Les préoccupations soulevées concernent entre autres la sécurité des hommes et de l’environnement, le risque de voir les droits locaux de la propriété intellectuelle s’appliquant aux variétés indigènes transférés au profit d’entreprises internationales, et la crainte de voir les marchés d’intrants passer aux mains des multinationales. Les Etats-membres de la CEDEAO et les partenaires au développement de la région ont des politiques différentes en ce qui concerne les organismes génétiquement modifiés (OGM).
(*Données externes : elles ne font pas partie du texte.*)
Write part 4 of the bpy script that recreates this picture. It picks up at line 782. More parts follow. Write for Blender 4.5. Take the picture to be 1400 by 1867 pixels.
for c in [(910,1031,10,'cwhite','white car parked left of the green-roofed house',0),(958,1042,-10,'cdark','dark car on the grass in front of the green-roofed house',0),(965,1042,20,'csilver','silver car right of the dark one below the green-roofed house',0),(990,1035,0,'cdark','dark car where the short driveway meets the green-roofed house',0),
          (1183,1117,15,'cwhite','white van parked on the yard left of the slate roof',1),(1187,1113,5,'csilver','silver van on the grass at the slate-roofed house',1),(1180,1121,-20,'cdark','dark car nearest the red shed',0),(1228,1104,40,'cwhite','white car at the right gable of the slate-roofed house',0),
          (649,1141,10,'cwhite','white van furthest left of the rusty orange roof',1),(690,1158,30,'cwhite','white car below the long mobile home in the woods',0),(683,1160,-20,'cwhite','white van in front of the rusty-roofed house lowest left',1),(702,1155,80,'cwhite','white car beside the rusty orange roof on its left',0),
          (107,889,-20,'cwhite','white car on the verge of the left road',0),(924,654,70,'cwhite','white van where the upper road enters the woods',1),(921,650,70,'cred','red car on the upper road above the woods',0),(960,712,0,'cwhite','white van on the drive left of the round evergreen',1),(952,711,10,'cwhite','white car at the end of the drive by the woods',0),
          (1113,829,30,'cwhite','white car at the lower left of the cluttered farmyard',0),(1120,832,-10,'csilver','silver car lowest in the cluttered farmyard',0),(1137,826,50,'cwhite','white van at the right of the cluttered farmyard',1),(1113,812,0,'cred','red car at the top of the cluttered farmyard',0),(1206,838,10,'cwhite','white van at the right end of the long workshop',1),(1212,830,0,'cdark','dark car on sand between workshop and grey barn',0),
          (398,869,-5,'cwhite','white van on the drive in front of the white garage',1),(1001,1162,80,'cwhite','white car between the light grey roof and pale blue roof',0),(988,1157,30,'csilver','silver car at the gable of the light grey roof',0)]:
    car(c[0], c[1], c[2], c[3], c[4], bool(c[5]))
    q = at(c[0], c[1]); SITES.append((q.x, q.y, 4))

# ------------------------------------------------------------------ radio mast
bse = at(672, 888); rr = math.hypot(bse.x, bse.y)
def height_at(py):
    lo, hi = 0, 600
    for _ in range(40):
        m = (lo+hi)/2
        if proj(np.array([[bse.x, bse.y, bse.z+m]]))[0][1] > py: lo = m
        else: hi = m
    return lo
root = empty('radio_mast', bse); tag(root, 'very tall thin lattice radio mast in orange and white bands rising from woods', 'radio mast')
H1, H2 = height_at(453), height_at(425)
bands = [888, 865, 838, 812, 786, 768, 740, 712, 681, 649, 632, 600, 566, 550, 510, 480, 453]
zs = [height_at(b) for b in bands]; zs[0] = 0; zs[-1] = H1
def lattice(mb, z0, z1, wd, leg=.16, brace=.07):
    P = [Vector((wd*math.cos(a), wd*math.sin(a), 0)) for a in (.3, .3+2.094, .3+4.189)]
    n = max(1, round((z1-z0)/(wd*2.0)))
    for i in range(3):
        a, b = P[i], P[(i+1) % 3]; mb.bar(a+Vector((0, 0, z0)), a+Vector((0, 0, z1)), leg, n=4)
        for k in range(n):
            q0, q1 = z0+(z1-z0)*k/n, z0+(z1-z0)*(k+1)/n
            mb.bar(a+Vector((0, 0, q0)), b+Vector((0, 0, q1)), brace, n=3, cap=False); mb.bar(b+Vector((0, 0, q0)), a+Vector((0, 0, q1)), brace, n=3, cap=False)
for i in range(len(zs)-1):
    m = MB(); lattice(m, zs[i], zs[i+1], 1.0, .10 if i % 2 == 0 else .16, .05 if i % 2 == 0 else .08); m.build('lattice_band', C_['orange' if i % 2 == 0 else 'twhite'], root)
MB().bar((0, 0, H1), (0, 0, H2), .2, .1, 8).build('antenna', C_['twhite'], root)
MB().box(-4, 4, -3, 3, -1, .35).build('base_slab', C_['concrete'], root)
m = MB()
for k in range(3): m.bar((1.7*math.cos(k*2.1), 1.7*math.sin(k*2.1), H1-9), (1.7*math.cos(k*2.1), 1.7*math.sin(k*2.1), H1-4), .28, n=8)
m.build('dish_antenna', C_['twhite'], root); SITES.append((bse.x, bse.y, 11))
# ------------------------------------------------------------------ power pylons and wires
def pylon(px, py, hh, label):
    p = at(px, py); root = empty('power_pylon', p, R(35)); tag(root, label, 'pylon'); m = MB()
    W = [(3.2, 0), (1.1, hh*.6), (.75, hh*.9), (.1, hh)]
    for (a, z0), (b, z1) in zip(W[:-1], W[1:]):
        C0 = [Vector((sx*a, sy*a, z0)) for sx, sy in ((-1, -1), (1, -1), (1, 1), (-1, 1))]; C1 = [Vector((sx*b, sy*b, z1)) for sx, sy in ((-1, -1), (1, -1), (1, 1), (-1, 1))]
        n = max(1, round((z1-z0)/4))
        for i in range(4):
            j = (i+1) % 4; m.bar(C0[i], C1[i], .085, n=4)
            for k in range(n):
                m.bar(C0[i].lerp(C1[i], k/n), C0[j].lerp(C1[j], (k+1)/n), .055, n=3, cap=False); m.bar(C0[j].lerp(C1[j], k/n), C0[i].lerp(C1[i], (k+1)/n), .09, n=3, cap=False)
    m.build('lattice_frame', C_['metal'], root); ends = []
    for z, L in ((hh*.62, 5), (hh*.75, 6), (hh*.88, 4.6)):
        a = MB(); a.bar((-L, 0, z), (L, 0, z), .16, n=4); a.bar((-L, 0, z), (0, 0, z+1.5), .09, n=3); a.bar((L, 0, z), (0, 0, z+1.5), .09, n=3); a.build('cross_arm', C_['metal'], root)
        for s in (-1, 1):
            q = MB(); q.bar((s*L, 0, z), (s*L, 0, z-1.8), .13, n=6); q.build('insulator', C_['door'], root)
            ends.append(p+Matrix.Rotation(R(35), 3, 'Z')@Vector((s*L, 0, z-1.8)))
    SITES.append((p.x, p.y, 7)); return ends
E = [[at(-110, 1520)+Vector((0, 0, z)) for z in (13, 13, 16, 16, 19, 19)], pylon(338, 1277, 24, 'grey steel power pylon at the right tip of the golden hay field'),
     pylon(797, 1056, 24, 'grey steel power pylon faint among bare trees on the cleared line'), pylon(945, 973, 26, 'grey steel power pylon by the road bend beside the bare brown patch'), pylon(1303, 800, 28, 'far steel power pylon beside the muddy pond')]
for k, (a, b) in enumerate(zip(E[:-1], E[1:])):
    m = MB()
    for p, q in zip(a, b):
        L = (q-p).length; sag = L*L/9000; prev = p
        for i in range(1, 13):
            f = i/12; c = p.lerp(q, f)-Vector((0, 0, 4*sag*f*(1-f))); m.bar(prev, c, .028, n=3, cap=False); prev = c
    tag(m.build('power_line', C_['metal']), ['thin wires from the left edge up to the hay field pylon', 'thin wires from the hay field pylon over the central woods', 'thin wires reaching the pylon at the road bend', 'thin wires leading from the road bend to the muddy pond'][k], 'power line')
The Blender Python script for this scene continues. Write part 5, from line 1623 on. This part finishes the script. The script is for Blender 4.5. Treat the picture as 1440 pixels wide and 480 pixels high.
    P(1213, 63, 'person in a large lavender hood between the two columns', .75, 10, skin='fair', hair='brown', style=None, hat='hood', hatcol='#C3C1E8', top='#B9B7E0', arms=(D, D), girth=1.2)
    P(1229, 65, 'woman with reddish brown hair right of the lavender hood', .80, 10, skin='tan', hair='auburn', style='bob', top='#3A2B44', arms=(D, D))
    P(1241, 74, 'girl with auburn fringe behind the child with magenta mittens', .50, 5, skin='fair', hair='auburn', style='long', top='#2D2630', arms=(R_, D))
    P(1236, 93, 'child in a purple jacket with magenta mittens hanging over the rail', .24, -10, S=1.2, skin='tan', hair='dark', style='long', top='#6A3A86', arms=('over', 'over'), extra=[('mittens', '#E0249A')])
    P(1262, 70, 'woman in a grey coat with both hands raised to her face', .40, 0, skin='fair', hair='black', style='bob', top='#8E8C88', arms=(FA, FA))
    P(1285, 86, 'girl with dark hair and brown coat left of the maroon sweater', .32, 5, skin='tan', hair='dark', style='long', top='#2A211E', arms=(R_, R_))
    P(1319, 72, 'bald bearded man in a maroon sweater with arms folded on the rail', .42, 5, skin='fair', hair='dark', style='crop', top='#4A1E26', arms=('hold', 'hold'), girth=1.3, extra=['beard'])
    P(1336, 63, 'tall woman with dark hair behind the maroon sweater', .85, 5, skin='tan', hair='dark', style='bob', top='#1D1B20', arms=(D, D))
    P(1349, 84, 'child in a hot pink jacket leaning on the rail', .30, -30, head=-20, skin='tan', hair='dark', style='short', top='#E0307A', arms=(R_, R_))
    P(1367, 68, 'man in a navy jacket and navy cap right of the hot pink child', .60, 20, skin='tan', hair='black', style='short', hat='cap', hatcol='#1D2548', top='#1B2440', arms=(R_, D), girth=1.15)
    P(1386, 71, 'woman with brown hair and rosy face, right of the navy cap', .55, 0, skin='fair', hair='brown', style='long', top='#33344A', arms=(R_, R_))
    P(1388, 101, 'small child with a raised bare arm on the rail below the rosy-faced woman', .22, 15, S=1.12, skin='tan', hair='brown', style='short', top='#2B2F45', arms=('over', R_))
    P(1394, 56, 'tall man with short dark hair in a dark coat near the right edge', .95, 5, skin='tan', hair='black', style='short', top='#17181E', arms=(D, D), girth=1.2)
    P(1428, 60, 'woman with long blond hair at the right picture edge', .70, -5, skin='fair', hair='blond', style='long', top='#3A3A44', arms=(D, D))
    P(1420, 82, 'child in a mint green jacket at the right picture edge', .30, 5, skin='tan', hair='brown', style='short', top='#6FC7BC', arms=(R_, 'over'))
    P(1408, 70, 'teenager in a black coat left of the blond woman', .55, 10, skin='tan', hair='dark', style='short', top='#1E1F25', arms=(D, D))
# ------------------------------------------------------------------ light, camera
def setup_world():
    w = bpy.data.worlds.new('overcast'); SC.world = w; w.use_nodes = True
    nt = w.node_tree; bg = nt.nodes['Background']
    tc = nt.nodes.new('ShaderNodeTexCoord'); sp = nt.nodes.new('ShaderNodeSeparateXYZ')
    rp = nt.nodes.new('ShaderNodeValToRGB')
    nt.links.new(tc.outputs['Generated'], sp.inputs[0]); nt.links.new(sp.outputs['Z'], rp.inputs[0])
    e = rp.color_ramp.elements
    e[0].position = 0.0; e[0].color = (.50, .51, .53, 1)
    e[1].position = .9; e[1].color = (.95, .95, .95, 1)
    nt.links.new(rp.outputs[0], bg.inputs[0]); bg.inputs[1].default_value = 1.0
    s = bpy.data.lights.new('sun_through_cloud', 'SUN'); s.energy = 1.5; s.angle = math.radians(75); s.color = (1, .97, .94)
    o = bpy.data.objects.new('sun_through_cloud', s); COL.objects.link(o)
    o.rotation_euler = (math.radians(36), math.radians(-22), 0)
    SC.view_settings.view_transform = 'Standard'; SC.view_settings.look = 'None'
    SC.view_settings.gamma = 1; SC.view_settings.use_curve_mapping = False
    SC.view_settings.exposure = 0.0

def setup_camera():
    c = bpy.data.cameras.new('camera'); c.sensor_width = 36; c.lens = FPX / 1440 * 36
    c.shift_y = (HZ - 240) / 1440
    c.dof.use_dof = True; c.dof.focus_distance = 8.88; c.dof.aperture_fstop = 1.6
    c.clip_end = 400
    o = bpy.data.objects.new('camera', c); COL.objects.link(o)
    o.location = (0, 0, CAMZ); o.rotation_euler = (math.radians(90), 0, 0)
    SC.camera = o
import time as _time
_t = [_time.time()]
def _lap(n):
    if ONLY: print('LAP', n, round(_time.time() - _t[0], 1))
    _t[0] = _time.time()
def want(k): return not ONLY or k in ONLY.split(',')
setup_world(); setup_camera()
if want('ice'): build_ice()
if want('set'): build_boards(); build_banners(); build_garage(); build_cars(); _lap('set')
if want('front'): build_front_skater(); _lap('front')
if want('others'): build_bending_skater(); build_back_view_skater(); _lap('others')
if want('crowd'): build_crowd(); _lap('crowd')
Les gouvernements de Burkina Faso et le Nigeria, par exemple, ont sollicité que les OGM fassent partie d’une stratégie diversifiée pour accroître la production agricole, tout comme la Banque africaine de développement. D’autres pays de la région, cependant, se sont soit opposés à l’introduction des OGM ou n’ont pas pris de position officielle sur la question.